Shouldn’t our learning be attuned to the rhythms of the world around us rather than isolated from them? And not just at the margins, but at the core? How many teachers, given a blank score upon which to compose their lesson-learning would select the same march they taught 20 years ago, and how many would choose to co-create jazz with their students?
Frequency and periodicity measure how often something changes. We measure sound waves or electrical current by the number of cycles in a second: 60 Hertz means that 60 peaks and troughs pass in a single second. On an assembly line, cycles are measured by the passage of units, parts, completed items, the coming and going of the day and night shifts. We program the machinery and the people to work in rhythm to efficiently cooperate in order to achieve our manufacturing goals.

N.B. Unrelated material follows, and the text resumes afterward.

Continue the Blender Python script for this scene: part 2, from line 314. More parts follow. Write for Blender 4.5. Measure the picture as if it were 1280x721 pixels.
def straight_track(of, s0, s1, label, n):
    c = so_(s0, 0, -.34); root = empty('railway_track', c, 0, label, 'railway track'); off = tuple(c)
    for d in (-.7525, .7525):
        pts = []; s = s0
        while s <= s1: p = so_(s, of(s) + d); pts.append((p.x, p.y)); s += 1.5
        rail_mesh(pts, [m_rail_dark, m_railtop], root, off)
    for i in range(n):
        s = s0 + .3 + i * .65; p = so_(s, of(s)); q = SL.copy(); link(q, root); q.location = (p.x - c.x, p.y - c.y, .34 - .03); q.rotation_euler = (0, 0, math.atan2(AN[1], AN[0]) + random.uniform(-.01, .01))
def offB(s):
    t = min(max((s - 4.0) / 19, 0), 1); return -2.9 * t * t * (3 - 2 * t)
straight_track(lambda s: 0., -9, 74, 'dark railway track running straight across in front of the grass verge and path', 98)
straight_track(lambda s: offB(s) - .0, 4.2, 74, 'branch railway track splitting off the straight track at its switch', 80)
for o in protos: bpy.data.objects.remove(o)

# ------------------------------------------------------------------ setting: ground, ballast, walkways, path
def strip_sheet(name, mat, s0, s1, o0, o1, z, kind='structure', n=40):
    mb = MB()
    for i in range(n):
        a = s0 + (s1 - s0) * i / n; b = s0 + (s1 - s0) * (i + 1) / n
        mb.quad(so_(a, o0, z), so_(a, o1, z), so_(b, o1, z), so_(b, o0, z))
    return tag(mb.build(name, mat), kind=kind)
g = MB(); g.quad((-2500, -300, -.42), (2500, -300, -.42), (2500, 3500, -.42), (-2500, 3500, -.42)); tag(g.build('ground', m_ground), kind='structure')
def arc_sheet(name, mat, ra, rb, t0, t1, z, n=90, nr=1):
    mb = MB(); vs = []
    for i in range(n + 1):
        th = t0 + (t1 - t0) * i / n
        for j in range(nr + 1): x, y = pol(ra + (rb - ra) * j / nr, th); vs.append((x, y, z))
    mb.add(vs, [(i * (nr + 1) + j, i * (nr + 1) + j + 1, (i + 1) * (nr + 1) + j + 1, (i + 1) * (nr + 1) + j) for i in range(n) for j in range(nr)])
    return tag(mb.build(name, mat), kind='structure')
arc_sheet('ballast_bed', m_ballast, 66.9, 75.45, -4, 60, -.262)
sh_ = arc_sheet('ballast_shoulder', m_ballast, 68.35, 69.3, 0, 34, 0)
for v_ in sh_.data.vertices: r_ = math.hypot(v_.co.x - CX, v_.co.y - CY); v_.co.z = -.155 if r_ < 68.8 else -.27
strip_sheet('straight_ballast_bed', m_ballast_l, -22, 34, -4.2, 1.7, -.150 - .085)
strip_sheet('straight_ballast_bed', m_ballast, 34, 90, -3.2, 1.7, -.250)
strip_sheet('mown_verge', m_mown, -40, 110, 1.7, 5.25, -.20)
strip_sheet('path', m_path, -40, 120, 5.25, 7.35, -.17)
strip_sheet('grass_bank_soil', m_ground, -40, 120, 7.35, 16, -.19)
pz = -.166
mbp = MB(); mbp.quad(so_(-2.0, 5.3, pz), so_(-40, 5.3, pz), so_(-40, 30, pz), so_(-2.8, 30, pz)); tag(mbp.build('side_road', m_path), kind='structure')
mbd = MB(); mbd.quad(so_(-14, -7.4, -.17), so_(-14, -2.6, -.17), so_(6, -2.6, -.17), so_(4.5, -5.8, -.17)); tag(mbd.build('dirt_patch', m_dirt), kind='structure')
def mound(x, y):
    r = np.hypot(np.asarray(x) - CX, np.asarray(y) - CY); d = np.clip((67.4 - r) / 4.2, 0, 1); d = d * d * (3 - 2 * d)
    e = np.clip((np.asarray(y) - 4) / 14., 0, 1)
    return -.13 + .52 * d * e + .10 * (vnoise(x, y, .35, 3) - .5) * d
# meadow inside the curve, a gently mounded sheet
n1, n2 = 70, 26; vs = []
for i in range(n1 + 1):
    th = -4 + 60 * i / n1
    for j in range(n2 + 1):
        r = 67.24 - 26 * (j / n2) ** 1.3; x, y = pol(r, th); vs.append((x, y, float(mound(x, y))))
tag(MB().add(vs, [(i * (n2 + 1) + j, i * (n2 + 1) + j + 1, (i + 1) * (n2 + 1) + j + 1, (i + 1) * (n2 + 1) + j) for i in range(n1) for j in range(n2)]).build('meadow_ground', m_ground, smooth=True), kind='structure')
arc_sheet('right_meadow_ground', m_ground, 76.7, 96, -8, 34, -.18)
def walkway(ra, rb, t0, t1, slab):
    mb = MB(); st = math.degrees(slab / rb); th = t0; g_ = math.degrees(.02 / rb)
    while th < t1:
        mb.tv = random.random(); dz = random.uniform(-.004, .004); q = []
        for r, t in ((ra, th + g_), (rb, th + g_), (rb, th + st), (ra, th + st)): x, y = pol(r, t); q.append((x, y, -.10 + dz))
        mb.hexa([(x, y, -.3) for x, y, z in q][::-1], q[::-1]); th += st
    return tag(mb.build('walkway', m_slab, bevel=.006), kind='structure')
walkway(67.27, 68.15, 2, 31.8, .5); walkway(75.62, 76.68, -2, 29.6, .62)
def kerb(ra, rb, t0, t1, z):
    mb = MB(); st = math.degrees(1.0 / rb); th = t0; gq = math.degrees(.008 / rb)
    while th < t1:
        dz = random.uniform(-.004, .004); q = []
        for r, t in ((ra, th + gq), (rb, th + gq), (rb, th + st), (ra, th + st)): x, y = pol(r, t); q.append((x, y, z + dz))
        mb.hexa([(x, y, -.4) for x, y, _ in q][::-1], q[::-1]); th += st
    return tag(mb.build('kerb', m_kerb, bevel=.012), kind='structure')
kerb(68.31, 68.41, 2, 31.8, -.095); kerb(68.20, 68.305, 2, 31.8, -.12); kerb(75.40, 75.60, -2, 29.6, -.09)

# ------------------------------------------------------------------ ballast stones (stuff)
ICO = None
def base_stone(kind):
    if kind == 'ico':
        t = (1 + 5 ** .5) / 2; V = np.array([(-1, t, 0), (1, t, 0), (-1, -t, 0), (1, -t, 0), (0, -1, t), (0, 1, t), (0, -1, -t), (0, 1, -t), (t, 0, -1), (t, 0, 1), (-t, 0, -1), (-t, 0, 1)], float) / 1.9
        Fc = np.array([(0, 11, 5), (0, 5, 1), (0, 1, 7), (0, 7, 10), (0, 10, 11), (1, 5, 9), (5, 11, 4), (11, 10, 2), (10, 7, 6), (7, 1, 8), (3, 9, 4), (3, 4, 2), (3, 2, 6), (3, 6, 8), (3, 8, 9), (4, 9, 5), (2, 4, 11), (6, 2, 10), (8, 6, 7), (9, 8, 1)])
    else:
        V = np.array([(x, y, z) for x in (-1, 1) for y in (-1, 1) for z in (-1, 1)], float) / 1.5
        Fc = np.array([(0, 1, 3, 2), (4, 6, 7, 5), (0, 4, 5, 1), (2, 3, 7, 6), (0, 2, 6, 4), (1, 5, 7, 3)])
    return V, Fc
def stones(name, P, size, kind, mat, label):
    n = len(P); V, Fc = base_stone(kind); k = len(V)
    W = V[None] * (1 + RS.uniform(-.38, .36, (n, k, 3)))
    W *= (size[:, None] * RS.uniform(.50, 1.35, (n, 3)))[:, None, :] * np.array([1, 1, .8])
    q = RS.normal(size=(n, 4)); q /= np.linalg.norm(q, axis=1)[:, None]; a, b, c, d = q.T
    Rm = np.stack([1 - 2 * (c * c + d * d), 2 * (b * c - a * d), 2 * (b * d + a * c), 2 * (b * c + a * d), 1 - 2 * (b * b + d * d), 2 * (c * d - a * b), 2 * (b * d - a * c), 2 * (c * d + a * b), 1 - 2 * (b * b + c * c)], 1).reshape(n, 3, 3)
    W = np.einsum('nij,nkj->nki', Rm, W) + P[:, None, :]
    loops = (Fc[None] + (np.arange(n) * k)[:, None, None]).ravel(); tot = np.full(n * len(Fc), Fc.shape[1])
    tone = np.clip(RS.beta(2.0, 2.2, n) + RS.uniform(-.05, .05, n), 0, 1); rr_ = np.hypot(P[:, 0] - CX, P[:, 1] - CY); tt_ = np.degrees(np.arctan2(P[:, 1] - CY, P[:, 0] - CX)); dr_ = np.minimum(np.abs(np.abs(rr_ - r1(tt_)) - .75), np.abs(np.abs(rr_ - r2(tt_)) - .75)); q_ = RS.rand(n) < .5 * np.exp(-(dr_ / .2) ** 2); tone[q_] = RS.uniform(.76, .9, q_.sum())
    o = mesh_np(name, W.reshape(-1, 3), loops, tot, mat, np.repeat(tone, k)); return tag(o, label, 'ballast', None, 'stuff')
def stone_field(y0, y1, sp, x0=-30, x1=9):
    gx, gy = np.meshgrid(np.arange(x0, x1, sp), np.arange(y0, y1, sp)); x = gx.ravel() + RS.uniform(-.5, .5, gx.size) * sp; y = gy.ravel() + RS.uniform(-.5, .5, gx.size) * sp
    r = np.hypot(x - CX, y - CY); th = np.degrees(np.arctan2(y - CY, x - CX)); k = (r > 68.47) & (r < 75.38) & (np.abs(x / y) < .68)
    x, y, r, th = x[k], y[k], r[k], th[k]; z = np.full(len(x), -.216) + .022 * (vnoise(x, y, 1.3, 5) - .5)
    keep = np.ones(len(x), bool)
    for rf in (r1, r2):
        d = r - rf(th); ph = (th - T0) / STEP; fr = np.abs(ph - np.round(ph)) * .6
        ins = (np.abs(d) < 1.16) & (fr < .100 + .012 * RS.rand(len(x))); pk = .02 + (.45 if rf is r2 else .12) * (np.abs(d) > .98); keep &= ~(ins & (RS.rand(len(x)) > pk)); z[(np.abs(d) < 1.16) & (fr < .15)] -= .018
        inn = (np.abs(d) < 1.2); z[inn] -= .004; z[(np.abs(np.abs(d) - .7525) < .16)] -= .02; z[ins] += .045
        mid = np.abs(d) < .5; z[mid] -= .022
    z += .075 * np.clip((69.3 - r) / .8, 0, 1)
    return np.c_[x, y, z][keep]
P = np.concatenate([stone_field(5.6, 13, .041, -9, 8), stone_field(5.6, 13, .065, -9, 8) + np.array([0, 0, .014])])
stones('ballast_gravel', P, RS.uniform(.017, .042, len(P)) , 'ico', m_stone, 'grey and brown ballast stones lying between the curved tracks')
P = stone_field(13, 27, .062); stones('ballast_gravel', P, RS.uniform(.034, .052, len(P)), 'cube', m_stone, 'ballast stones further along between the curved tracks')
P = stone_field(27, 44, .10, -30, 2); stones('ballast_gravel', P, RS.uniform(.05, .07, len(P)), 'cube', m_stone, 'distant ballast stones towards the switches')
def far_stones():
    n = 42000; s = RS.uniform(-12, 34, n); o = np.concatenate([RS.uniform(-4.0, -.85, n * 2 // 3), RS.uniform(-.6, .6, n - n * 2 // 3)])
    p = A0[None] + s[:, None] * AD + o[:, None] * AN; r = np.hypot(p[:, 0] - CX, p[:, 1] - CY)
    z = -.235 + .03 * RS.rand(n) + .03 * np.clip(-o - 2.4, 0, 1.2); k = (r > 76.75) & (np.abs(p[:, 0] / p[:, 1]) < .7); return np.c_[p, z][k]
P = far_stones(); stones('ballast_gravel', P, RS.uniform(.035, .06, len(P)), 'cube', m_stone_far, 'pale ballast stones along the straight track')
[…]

Traditional education is, unfortunately, essentially the same. We program the system to instill a pre-determined quantity of knowledge into our learning units (students) over a certain period of time. External influencers program the process. Re-programming is difficult, and therefore rare. Teachers transmit the programming. The rhythm beats on.
But we know this is utterly wrong. We bristle at the rigidity of AP courses that are challenging but rarely changed; unyielding standardized exams that look almost the same today as they did 50 years ago; static curricular sequences in a rapidly changing world; teaching methods left untouched by the radical influence of modern brain research. Think of the world outside our school walls in the last twenty years: a complete upheaval of world politics driven by an expired Cold War; the meteoric social and economic rise of China; instant communication by and amongst half the population of the planet; the greatest transfer of wealth in the history of the world from one set of nations to another; a ballistic increase in technological and scientific discovery; a massive economic upheaval that has re-written the legacy of the American Dream; the longest-running war in American history; and unprecedented global environmental change. As this was going on, how much of our learning inside of school changed? 10%? 20%? Less? Much less?
After September 11, arguably one of the most important watershed events in the history of the country, our schools paused for a few moments or days of sorrow and reflection, put our heads back down, and re-joined the rhythm of education.
Ecosystems are firmly connected to the world in which we live. Not only do they respond to the rhythm and cycles of the world, they are strengthened by those responses. The natural cycles of sunlight, seasons, warmth and cold, birth and death, famine and surplus, flood and draught, migration, growing and molting—these are embedded in the organisms and processes that thrive, and the system is strengthened by them. Successful species and healthy ecosystems are not programmed by an external force in response to environmental change; they self-evolve and adjust in concert and connection with the beat of the dynamic world in which they live.